Everywhere I see commutativity defined somewhat like this:
A binary operator $*$ is commutative in $S$, if for any $x, y \in S$, the following property holds: $x*y=y*x$.
That definition is, of course, intuitive, and the reason why commutativity is defined that way in most texts need not be explained. However, I'm wondering if the following definition is correct/equivalent:
Let $\mathcal{T}$ be the set of all subsets of $S$ of size $2$. The binary operator $*: \mathcal{T}\to S$ is commutative.
Edit: I just realized that this definition fails to capture the fact that commutativity works if the two operands are equal... which can't be represented as a function from a set of size 2. Is there a way to modify my definition to make it work?

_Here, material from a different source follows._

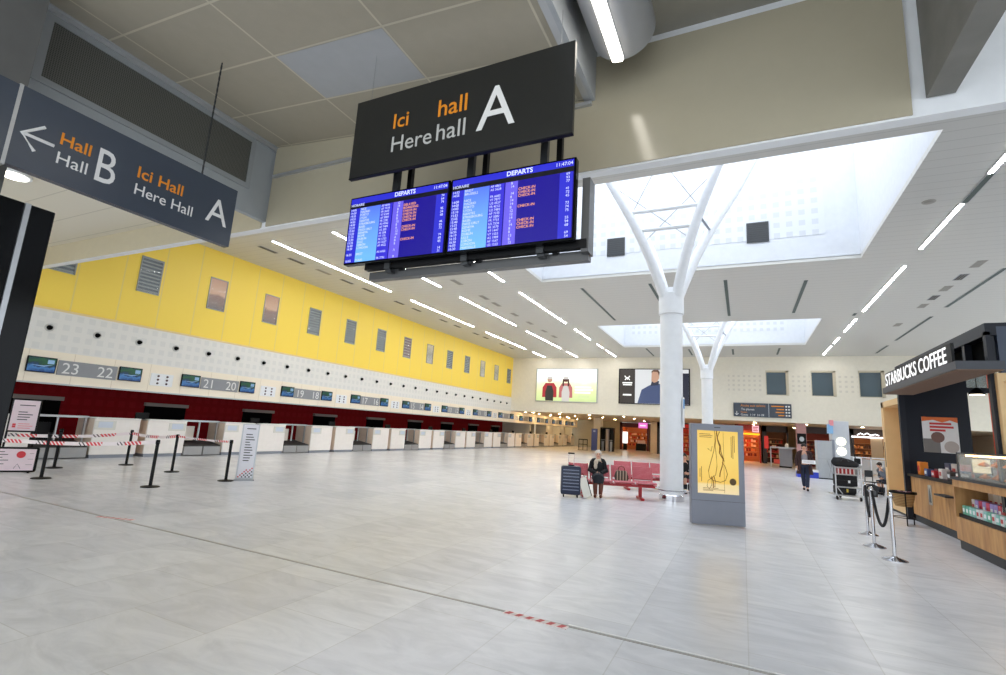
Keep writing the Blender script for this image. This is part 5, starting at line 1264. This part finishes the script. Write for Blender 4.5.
lines(s, mat('sign_red', (206, 30, 40), emit=.6), .42, (2.85, 2.72, 2.58), (.36, .3, .36), .06, -.055, 'sign_lettering')
s = shop('bar', 'dark bar area with red displays behind the service desk', 1.45, 3.3, 46.8, 3.4, 3.05, mat('bar_dark', (36, 28, 26), .4), mat('bar_brown', (90, 58, 38), .6), None, [(150, 30, 30), (200, 60, 50), (70, 50, 40), (220, 190, 150)], 45, 5)
MB().box(-.8, -.5, -.05, .05, 1.2, 2.2).build('red_display', mat('display_red', (226, 60, 56), emit=.5), s)
s = shop('boutique', 'dark red walled boutique right of the pink pier', 4.0, 7.0, 45.0, 3.0, 3.05, mat('boutique_dark', (44, 20, 18), .4), mat('boutique_red', (122, 40, 30), .6), None, [(120, 60, 40), (200, 120, 70), (60, 40, 36)], 34, 7)
s = shop('cafe_bar', 'brown cafe bar with a white lit sign beside the oak cabinet', 7.05, 10.4, 44.6, 3.4, 3.1, mat('cafe_brown', (60, 44, 34), .4), mat('cafe_tan', (160, 110, 64), .6), None, [(170, 110, 60), (220, 180, 120), (90, 60, 40)], 60, 8)
MB().box(-1.55, .5, -.25, -.15, 2.42, 2.52).build('lit_sign_bar', mat('white_neon', (250, 250, 255), emit=2.5), s)
b = MB().tube([(-1.2, -.2, 2.6), (-1.0, -.2, 2.74), (-.8, -.2, 2.64), (-.6, -.2, 2.76), (-.4, -.2, 2.62), (-.1, -.2, 2.7), (.1, -.2, 2.62)], .035, 6); b.build('script_lettering', _M['white_neon'], s)
MB().cyl((.9, -.3, 2.35), (.9, -.3, 2.55), .13, seg=14).build('globe_lamp', mat('globe_glow', (255, 244, 220), emit=5), s)
MB().box(-.4, .3, -.1, 0, 0, 2.4).build('pale_pier', mat('pier_beige', (206, 180, 144), .5), s)
t = thing('glass_railing', 'pale glass railing before the cafe bar', 'railing', (7.6, 38.8, 0))
for x in (-1.4, -.4, .6, 1.5): MB().box(x - .03, x + .03, -.03, .03, 0, 1.1).build('post', ALU, t)
MB().box(-1.45, 1.55, -.03, .03, 1.06, 1.12).build('handrail', WHITE, t); MB().box(-1.4, 1.5, -.008, .008, .1, 1.0).build('glass', glassy('rail_glass', (220, 226, 228), .1, .35), t)
t = thing('service_desk', 'grey service desk with pale side rails left of the pink pier', 'desk', (2.75, 41.0, 0))
MB().box(-.45, .35, 0, .7, .1, 1.3, .02).build('body', GREYP, t); MB().box(-.5, .4, -.05, .75, 1.3, 1.36).build('top', ALU, t)
MB().box(-.45, .3, .05, .6, 0, .1).build('plinth', BLACKM, t)
b = MB()
for x in (-1.0, .7): b.cyl((x, -.4, 0), (x, -.4, 1.4), .035, seg=8)
b.box(-1.0, .75, -.43, -.37, 1.34, 1.42); b.build('side_rails', ALU, t)
MB().ell((.05, .3, 1.5), (.12, .12, .2), 12).build('dispenser', WHITE, t, True); MB().box(-.8, -.45, -.1, .2, .25, .55).build('red_case', mat('case_red', (220, 80, 60), .5), t)
t = thing('pier_screen', 'dark framed screen on the pink pier', 'screen', (3.57, 39.5, 2.05))
MB().box(-.26, .26, -.1, 0, -.35, .35, .01).build('casing', BLACKM, t); MB().ell((0, -.11, -.02), (.14, .01, .16), 12).build('pale_disc', mat('disc_pale', (206, 214, 220), emit=.4), t)
t = thing('blue_plinth', 'low blue plinth behind the walking person', 'plinth', (3.0, 30.6, 0))
MB().box(-.5, .45, 0, .8, 0, .30, .01).build('base', mat('plinth_blue', (44, 66, 190), .4), t); MB().box(-.5, .45, 0, .8, .30, .40).build('pale_top', WHITE, t)
t = thing('demo_kiosk', 'plain white kiosk with an X-shaped stand beside the walking person', 'kiosk', (3.83, 30.7, 0), math.radians(4))
MB().box(-.38, .28, 0, .6, .05, 1.92, .01).build('cabinet', LGREY, t); MB().box(.30, .42, .1, .6, .05, 2.0).build('dark_side', GREYP, t); MB().box(-.38, .42, .02, .6, 0, .05).build('base', BLACKM, t)
MB().cyl((0, -.25, .05), (.26, -.12, .95), .014, seg=6).cyl((.26, -.25, .05), (0, -.12, .95), .014, seg=6).cyl((.13, -.2, .5), (.2, -.12, .9), .02, seg=6).build('folding_stand', GREYM, t)
MB().box(-.38, .28, -.006, 0, 1.0, 1.01).build('seam', GREYM, t)
t = thing('promo_tower', 'tall white promotion tower with two oval lights and a blue pink cube', 'tower', (4.84, 33.0, 0), math.radians(3))
MB().box(-.40, .40, 0, .8, .05, 3.05, .01).build('tower', mat('tower_white', (206, 210, 216), .4), t); MB().box(-.42, .42, -.02, .8, 0, .05).build('base', BLACKM, t)
for z in (1.95, 1.42): MB().cyl((0, -.02, z), (0, 0, z), .24, seg=8).build('oval_light', mat('oval_glow', (255, 252, 226), emit=1.6), t)
MB().box(-.62, -.38, -.25, .1, 2.35, 2.85).build('blue_cube', mat('cube_blue', (140, 190, 232), .4), t); MB().box(-.52, -.36, -.3, .0, 2.78, 3.08).build('pink_cube', mat('cube_pink', (238, 150, 158), .4), t)
MB().tube([(.42, -.1, 2.5), (.50, -.15, 1.4), (.62, -.2, .9)], .025, 8).build('dark_cable', BLACKM, t)
t = thing('small_screen', 'white framed screen stand right of the promotion tower', 'screen', (5.55, 33.2, 0))
MB().cyl((0, 0, 0), (0, 0, .9), .03, seg=8).build('post', ALU, t); MB().box(-.2, .2, -.04, 0, .75, 1.15).build('frame', WHITE, t); MB().box(-.15, .15, -.045, -.04, .8, 1.1).build('picture', BLACKM, t); MB().box(-.2, .2, -.2, .2, 0, .02).build('foot', ALU, t)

Edit 2: One solution I'm thinking of is dropping the requirement that the operator be binary, and just define the commutative operator as $*:\mathcal{R}\to S$, where $\mathcal{R}$ is the set of all subsets of $S$. And then specializing the definition to a binary operator if it's acting on subsets of size $\leq 2$.

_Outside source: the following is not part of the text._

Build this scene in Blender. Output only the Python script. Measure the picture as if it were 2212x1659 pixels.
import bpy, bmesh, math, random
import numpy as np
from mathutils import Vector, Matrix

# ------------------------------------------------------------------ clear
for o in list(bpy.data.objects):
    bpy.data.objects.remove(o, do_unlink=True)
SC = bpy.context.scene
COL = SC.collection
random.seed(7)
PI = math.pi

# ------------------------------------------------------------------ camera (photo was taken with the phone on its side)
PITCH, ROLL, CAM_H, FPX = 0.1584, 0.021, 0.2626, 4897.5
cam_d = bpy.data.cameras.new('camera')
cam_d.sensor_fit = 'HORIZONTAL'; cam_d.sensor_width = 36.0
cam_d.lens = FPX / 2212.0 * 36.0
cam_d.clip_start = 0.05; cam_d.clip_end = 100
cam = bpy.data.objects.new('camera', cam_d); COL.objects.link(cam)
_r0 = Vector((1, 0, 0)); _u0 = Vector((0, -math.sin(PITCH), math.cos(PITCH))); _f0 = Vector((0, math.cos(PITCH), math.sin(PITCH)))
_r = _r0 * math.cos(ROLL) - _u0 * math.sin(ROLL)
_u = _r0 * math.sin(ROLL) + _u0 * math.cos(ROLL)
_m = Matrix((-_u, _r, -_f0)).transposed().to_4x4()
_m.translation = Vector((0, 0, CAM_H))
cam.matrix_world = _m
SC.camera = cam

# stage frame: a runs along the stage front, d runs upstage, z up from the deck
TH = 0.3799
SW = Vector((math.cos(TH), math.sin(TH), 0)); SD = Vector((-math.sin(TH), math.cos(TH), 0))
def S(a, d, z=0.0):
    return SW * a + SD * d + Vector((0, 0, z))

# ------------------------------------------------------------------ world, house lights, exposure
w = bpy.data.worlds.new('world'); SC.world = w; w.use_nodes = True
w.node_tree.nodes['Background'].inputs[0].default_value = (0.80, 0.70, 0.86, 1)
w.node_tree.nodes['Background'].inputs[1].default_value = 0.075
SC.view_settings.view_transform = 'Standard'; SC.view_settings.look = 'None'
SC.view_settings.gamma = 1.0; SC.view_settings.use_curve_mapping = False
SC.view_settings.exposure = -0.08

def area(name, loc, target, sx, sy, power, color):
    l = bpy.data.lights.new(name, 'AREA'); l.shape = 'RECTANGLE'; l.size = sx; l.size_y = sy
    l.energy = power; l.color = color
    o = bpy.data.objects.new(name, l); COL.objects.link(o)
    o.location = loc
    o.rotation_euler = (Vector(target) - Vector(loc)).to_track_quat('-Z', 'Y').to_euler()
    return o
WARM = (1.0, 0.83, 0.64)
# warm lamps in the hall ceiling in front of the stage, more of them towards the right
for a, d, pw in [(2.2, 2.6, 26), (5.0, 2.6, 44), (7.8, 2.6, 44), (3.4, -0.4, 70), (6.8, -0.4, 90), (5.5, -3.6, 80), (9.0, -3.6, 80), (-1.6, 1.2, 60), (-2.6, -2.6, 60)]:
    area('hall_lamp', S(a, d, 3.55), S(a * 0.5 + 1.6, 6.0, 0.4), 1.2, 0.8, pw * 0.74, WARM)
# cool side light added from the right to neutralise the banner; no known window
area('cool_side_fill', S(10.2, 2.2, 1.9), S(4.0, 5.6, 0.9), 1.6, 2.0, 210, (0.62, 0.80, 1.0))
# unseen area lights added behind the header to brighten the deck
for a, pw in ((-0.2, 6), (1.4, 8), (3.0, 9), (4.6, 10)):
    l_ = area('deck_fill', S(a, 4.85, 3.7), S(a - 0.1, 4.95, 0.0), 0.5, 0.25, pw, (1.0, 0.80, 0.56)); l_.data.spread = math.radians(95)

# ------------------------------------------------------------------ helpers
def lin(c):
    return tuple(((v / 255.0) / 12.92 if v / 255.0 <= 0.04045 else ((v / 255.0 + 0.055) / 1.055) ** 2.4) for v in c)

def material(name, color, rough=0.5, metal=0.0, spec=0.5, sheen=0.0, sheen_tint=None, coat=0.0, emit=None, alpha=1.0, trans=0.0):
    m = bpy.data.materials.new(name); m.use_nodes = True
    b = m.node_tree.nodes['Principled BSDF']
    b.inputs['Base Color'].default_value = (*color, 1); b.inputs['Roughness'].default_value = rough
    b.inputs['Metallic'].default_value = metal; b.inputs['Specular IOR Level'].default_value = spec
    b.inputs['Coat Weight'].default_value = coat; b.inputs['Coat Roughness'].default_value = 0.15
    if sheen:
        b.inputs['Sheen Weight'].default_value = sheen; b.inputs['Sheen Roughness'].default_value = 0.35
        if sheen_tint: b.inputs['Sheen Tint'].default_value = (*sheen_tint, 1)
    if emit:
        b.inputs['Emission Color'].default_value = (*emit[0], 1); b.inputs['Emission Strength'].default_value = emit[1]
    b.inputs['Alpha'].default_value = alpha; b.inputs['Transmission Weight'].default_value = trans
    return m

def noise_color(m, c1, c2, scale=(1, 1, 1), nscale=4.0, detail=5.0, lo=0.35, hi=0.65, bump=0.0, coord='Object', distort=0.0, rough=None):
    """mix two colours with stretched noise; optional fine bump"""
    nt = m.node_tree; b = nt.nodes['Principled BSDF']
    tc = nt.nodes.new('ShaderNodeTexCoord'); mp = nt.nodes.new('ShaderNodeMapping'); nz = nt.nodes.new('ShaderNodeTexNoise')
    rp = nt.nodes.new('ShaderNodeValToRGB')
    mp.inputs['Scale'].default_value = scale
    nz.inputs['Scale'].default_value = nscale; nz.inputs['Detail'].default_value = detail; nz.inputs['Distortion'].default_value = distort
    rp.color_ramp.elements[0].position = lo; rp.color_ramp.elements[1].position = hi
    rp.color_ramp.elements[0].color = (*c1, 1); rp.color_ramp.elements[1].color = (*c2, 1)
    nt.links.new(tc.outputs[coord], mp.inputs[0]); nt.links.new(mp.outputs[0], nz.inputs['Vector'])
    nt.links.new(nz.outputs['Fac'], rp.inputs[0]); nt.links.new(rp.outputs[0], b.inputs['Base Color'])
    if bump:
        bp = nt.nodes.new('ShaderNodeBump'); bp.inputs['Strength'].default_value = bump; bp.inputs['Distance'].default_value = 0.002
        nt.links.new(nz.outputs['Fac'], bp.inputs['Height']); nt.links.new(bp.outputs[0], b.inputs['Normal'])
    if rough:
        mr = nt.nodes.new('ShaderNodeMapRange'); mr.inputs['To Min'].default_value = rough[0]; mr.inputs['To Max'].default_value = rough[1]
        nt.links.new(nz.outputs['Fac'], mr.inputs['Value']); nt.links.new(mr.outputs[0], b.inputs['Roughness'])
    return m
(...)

BONUS QUESTION: Can you define associativity in a similar way? That is, as a specific type of function?
It's a bit peculiar to use the term "binary operator" for an operation whose domain is not the product of some set with itself.

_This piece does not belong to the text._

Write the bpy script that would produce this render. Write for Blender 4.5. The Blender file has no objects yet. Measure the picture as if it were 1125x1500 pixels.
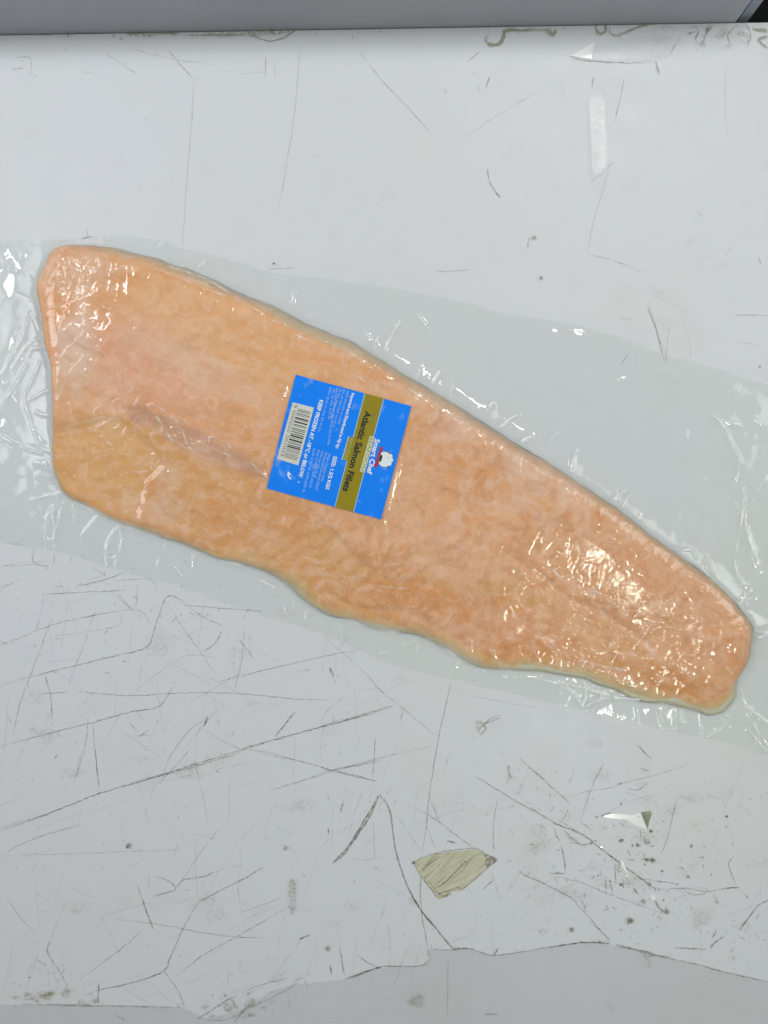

Here's one way to arrange things: First, note that for any $S$ there's a natural map $$\pi : S \times S \to \mathcal (S \times S) / \sim,$$ where $\sim$ is the equivalence relation on $S \times S$ defined by declaring $(s, t) \sim (t, s)$ for all $s, t \in S$. Then, a binary operation $\ast : S \times S \to S$ is commutative iff it descends via $\pi$ to a map $$\tilde\ast : \mathcal (S \times S) / \sim \to S ,$$ that is, if there is a (necessarily unique) map $\tilde\ast: \mathcal (S \times S) / \sim \to S$ such that $$\ast = \tilde\ast \circ \pi .$$
Remark We can identify $(S \times S) / \sim$ with the set of all multisets of elements of $S$ with exactly $2$ elements.